What is asked —
Scan the material for the word "from", and copy each line where it shows up.
--- BEGIN Data provided ---
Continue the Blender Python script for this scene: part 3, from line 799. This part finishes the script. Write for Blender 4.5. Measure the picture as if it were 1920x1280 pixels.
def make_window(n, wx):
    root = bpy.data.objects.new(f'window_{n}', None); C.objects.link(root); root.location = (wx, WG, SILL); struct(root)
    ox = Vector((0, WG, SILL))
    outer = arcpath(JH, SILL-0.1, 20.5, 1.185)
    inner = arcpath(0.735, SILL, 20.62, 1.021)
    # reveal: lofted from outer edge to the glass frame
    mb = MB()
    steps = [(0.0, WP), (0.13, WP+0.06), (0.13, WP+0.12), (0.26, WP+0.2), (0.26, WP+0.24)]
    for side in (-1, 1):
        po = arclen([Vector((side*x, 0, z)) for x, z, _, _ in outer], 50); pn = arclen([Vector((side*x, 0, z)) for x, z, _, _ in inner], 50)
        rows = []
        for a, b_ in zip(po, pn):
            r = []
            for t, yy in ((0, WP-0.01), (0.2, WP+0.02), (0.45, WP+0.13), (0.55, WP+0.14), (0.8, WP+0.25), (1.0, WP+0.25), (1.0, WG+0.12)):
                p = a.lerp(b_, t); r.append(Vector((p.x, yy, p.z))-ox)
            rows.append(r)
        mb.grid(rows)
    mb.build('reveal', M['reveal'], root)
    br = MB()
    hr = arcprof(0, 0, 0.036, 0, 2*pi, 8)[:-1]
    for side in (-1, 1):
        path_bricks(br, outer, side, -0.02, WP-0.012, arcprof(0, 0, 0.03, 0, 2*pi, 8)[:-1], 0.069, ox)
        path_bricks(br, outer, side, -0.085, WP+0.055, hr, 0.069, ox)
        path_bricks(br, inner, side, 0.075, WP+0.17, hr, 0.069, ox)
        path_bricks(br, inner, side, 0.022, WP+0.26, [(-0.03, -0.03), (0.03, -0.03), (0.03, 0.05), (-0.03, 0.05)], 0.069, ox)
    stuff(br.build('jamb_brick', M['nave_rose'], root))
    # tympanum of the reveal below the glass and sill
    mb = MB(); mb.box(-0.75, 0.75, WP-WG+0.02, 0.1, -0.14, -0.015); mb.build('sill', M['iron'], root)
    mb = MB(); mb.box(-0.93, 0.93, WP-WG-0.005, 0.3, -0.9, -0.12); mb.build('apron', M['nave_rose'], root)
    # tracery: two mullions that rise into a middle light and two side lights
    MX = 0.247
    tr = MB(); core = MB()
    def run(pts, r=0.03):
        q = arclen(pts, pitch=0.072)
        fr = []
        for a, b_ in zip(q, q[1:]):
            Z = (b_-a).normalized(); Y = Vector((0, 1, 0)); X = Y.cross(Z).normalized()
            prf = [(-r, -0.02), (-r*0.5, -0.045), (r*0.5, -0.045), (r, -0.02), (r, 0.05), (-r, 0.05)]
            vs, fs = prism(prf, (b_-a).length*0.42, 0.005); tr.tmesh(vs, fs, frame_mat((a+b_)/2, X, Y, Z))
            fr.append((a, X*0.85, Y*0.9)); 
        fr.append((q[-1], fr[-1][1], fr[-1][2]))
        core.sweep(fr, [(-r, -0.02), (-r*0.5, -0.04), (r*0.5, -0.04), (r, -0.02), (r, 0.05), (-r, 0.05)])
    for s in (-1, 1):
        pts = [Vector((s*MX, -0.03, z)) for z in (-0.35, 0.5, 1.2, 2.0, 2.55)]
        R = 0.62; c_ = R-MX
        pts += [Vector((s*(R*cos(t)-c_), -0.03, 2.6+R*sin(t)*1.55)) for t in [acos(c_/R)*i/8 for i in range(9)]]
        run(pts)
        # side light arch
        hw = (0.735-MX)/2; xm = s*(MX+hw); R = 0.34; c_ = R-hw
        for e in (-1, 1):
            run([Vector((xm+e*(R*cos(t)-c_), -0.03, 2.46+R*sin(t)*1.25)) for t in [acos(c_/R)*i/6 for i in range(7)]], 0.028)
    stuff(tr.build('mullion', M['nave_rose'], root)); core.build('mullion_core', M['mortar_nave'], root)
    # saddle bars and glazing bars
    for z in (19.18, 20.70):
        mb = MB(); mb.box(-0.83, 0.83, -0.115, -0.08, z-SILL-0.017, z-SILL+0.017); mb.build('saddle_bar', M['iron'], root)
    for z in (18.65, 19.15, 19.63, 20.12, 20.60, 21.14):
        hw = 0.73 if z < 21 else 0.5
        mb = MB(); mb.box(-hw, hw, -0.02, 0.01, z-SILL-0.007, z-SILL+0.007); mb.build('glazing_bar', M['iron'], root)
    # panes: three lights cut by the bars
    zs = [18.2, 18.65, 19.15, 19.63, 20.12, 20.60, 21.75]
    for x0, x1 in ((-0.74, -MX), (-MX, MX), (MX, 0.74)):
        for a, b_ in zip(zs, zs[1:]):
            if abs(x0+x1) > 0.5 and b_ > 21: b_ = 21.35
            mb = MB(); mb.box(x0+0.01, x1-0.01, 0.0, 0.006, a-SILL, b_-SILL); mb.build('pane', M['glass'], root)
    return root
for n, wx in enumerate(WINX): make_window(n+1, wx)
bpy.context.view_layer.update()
--- END Data provided ---
Correct response —
Continue the Blender Python script for this scene: part 3, from line 799. This part finishes the script. Write for Blender 4.5. Measure the picture as if it were 1920x1280 pixels.
    # reveal: lofted from outer edge to the glass frame